Il primo è identificabile come “quel credito che, pur certo nella sua esistenza e nel suo esatto ammontare, sia, per qualche ragione normativa, ancora non utilizzabile ovvero non più utilizzabile; è invece inesistente il “credito per il quale non sussistono gli elementi costitutivi e giustificativi dello stesso” (Cass. pen., sez. III, n. 36393/2015).

Il delitto è rilevante nella misura in cui il fornitore o cessionario abbiano la facoltà di usare il credito di imposta ex art. 121 del Decreto Rilancio attraverso la compensazione del debito tributario, mediante il modello F24.

Si distinguono, inoltre, la compensazione “verticale” e quella “orizzontale” a seconda se si tratti di imposte di uguale o diversa natura e in quest’ultimo caso la configurabilità del delitto de quo è confermata dalla giurisprudenza per la quale “Il reato di indebita compensazione dei crediti non spettanti o inesistenti, di cui all’art. 10 quater D.lgs. 10 marzo 2000, n. 74, è configurabile sia nel caso di compensazione “verticale”, riguardante crediti e debiti afferenti alla medesima imposta, sia nel caso di compensazione “orizzontale”, concernente crediti e debiti di imposta di natura diversa” (Cass. pen., sez. IV, n. 37085/2021).

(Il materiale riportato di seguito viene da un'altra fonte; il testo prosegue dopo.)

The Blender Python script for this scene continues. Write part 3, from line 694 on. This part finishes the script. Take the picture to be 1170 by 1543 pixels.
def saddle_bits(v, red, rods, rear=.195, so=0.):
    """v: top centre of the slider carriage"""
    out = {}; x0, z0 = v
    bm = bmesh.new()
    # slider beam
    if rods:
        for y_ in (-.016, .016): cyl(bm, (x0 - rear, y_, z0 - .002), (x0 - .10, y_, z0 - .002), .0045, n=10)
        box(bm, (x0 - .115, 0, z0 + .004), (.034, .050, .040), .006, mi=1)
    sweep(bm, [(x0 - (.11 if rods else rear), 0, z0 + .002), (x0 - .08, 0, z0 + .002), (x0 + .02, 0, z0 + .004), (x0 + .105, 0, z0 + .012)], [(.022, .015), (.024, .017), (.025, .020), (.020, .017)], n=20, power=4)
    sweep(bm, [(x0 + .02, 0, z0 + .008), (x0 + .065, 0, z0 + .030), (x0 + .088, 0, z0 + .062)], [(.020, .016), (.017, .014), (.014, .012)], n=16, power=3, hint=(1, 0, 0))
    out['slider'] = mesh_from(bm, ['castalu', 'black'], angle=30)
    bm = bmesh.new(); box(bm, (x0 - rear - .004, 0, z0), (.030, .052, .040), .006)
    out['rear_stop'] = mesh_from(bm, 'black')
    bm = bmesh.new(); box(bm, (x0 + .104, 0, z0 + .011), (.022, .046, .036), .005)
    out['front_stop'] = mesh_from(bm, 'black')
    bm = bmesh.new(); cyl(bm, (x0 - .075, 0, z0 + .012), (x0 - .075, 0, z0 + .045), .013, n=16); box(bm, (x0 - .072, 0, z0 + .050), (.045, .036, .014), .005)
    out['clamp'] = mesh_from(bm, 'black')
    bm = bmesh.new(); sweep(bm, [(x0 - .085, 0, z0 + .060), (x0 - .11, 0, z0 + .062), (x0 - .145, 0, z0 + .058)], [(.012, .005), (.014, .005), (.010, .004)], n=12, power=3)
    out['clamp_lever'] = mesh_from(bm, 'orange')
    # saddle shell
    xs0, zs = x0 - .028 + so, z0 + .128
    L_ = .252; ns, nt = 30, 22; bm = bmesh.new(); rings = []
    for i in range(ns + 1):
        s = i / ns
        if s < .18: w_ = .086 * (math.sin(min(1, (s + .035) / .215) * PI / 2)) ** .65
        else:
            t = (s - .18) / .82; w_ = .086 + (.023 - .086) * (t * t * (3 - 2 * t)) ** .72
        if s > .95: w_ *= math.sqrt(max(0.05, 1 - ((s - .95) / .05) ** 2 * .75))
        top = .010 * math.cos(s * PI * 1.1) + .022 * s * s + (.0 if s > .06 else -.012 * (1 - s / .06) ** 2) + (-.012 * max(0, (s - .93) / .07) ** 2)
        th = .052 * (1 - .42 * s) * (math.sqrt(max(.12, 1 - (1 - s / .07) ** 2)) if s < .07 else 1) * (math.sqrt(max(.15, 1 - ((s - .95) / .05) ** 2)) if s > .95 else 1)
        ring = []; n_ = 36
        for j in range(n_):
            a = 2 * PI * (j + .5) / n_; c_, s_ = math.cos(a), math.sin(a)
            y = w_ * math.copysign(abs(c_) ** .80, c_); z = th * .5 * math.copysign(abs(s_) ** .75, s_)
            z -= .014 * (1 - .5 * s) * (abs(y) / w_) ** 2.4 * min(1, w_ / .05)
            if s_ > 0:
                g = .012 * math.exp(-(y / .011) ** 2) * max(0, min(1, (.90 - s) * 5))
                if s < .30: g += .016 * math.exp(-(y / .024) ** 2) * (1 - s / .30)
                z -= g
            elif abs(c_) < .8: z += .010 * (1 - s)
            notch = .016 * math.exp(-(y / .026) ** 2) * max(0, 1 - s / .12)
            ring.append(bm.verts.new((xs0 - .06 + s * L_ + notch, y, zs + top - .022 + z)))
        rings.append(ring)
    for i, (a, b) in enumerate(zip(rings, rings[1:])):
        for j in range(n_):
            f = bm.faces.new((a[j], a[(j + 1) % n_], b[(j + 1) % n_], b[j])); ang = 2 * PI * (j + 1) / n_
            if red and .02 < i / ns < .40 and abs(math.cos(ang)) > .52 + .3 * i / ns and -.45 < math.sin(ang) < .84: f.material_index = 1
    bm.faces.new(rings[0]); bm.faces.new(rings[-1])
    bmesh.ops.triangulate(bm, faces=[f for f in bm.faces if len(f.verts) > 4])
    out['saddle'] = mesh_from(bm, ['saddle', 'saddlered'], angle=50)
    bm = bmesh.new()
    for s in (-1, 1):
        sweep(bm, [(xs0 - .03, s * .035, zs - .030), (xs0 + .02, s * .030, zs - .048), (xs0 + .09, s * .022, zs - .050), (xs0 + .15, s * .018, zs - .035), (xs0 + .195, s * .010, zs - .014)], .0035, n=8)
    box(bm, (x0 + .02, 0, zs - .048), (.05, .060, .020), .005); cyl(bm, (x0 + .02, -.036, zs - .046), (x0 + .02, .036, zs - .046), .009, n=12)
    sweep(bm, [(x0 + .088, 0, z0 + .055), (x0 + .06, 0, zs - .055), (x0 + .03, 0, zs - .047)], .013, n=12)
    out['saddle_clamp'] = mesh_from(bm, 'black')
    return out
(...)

Il delitto di indebita compensazione potrebbe derivare da lavori edilizi in tutto o in parte inesistenti ovvero anche nei casi in cui lo stesso sia stato ottenuto sulla scorta di documentazione falsamente attestante la sussistenza dei requisiti tecnici e normativi di cui all’art. 119.

Ai fini di una responsabilità penale è rilevante che il soggetto abbia effettivamente preso parte alla condotta truffaldina preordinata all’indebito ottenimento del Superbonus, sorretta dalla coscienza e volontà di non versare le somme dovute all’erario per mezzo dell’abbattimento dell’imposta, attraverso la compensazione con crediti inesistenti.

Ritiene infatti la Cassazione che “La norma sanziona quelle condotte che, finalizzate ad omettere il pagamento dell’imposta dovuta attraverso il ricorso al meccanismo della compensazione ex articolo 17 D.lgs. 241/1997, si sostanzino nella predisposizione e redazione di un documento ideologicamente falso in quanto idoneo a prospettare una compensazione che, in realtà, non avrebbe potuto avere luogo poiché fondata su un credito inesistente o comunque non spettante e, come tale, inevitabilmente indebita, essendo estranea al modello legale dell’istituto previsto dalla legislazione tributaria” (Cass. Pen., sez. III, n. 18459/2020).